10. It has also to be at once noticed that the third proviso to Section 90 of the Act is part of primary legislation and any provision in the Tribunal Rules that contradicts the primary legislation has to be read down to fall in tune with the primary legislation. Viewed in this angle, Rule 10 of the Tribunal Rules has to be understood as being applicable only to the cases requiring the standing counsel to heard.

11. Legislature has, in its wisdom, made no classification in the third proviso to Section 90 between the interlocutory orders and final orders. At the same time, the Legislature has imposed a restriction that no order prejudicial to the interest of a person shall be passed without hearing him. This means that even if an interlocutory order is to be passed prejudicial to the interest of the other person, he is entitled to be heard. It also provides that if an order is not prejudicial to another, he will not be entitled to be heard. So much so, if an order, even if interlocutory in nature, would affect any person prejudicially, the same cannot be passed without affording an opportunity to him, of being heard.

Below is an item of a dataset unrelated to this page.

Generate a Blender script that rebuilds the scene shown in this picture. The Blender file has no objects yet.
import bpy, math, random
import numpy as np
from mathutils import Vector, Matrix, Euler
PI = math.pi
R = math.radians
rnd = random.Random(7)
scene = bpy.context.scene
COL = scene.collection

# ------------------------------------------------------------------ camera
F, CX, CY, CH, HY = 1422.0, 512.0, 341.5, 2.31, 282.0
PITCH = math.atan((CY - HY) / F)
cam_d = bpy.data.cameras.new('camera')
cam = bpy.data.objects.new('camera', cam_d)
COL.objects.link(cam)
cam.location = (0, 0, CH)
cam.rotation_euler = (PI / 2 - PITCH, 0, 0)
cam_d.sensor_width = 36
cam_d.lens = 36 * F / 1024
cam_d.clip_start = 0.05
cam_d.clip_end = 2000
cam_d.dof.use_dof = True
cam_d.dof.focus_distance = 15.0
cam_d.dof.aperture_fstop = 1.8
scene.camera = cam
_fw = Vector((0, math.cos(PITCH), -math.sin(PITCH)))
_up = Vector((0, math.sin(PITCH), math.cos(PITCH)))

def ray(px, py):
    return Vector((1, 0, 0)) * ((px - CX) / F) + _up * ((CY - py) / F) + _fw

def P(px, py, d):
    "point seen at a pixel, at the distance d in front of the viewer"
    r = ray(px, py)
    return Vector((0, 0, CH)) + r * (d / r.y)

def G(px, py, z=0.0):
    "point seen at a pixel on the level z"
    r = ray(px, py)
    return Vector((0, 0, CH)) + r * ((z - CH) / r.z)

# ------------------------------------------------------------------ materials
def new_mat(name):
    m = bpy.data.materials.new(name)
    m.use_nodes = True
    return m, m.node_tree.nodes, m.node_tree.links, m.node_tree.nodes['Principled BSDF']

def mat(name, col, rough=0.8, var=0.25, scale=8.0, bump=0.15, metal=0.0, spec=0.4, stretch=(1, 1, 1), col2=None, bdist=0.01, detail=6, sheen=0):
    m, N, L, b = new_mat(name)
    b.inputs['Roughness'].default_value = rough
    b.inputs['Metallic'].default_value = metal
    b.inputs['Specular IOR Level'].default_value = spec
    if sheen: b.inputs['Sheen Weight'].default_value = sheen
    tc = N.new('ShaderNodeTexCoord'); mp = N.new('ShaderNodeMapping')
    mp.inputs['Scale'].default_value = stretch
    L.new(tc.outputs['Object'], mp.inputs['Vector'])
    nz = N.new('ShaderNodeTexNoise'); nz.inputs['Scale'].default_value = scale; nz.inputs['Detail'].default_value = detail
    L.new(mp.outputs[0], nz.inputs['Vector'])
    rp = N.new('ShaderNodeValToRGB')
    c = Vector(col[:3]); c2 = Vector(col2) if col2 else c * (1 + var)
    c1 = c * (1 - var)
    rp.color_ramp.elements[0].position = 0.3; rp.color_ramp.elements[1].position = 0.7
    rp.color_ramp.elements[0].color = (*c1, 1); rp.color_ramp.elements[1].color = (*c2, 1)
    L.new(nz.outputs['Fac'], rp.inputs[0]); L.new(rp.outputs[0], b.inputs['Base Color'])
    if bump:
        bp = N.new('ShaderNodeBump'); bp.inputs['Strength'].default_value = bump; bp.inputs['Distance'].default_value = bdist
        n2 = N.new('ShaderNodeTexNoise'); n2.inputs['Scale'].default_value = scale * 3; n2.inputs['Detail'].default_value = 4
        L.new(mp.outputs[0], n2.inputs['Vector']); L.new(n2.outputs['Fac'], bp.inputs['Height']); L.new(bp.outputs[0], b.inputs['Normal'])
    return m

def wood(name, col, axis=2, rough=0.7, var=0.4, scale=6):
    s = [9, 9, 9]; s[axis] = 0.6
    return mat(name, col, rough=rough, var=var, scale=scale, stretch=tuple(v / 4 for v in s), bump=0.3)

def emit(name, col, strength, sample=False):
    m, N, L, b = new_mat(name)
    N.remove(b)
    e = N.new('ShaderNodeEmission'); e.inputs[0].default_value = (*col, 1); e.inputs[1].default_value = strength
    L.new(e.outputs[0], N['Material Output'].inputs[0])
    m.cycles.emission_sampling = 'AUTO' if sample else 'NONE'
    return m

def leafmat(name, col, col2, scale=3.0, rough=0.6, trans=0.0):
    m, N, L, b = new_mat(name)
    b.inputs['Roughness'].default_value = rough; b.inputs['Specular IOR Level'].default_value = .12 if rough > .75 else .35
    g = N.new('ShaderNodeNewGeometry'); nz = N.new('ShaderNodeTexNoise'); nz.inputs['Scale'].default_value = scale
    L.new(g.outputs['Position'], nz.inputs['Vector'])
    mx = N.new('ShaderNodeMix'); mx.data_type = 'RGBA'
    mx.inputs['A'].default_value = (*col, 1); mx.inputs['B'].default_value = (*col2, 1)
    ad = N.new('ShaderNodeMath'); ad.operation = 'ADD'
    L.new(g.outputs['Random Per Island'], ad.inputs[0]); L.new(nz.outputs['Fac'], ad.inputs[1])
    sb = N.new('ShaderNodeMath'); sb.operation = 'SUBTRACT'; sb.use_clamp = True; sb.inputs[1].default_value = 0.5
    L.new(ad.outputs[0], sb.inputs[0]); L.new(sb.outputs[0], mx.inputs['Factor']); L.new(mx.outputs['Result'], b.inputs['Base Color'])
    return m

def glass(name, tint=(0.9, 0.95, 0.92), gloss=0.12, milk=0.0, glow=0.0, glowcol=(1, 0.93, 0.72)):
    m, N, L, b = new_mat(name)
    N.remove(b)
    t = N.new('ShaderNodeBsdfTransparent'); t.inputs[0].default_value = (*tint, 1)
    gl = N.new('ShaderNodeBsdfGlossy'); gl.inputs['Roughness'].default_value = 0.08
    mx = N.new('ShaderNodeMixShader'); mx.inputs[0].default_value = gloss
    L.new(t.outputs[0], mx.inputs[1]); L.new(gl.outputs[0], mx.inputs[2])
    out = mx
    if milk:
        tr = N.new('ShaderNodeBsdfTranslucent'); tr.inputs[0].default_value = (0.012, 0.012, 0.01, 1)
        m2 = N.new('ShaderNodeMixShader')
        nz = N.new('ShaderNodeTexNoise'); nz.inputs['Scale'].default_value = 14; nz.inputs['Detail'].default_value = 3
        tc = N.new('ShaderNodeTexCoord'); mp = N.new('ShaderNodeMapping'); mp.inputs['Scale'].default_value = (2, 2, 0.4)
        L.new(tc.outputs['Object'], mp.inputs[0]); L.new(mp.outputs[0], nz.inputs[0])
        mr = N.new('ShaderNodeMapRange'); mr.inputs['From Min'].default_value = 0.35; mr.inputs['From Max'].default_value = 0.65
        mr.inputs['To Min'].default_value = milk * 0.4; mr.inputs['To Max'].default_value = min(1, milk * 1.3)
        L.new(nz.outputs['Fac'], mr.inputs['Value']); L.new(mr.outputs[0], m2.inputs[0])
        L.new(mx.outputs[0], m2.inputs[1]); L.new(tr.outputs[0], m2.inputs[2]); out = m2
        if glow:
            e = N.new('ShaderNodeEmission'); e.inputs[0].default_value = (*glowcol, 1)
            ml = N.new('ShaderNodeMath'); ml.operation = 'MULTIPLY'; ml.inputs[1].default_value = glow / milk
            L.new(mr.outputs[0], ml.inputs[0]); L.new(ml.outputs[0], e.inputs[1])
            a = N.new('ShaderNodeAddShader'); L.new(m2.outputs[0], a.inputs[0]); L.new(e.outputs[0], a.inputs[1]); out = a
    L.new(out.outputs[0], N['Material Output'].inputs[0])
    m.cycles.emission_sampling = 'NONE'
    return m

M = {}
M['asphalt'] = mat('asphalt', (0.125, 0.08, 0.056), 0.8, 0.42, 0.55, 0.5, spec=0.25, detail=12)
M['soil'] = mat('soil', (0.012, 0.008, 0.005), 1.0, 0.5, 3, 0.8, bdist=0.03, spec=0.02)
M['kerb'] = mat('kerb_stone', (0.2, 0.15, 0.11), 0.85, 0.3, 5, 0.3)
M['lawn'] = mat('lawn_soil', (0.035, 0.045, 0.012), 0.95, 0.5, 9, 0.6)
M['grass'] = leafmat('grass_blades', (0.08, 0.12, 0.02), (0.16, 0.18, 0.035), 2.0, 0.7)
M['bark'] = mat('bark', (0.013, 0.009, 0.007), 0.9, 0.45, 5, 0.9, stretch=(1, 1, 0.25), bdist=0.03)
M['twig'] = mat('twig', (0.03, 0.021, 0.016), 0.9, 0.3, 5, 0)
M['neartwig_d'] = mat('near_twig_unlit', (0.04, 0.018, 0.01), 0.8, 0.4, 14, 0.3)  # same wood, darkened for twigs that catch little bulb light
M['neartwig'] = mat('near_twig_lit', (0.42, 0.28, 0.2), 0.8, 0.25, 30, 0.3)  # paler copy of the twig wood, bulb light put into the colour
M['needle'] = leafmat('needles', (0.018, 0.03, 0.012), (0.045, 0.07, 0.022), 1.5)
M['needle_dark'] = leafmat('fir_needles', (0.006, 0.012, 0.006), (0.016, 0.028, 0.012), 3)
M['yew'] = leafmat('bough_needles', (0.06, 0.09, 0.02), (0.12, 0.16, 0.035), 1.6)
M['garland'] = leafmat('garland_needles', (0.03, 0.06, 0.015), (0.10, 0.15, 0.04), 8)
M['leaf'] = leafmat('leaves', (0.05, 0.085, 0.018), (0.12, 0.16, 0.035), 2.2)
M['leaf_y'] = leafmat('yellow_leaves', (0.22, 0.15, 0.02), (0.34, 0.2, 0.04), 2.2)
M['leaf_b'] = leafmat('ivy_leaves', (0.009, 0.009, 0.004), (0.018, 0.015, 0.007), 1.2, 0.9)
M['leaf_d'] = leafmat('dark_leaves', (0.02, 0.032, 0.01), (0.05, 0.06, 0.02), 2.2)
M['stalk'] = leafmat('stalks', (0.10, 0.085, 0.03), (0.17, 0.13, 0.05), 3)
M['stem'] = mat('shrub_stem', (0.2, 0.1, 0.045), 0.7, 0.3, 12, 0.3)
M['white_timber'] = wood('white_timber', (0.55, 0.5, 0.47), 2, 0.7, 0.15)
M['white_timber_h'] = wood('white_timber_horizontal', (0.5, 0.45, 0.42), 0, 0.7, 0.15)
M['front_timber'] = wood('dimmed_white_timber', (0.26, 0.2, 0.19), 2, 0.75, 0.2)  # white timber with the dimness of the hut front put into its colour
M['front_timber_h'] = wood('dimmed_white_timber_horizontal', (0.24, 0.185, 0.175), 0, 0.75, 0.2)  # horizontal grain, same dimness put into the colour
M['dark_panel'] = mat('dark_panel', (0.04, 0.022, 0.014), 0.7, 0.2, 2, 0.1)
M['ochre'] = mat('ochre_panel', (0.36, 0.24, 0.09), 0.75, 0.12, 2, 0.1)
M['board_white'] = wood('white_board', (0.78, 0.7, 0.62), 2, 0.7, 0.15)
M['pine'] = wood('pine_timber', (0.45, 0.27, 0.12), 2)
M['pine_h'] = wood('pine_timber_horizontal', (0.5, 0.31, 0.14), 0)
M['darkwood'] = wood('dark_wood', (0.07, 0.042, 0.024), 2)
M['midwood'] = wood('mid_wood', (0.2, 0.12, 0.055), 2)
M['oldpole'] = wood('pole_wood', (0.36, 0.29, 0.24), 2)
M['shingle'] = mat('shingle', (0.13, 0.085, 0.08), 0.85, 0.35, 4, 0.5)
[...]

12. The petitioner, obviously, is a person who has been prejudicially affected by the impugned order. This stand is also not disputed by the contesting respondent. In the aforesaid circumstances, the impugned Ext.P9 ought not to have been passed without a pre-decisional notice and opportunity for hearing being afforded to the petitioner.

In the result, the impugned Ext.P9 order is quashed. The Writ Petition is allowed as prayed for No costs.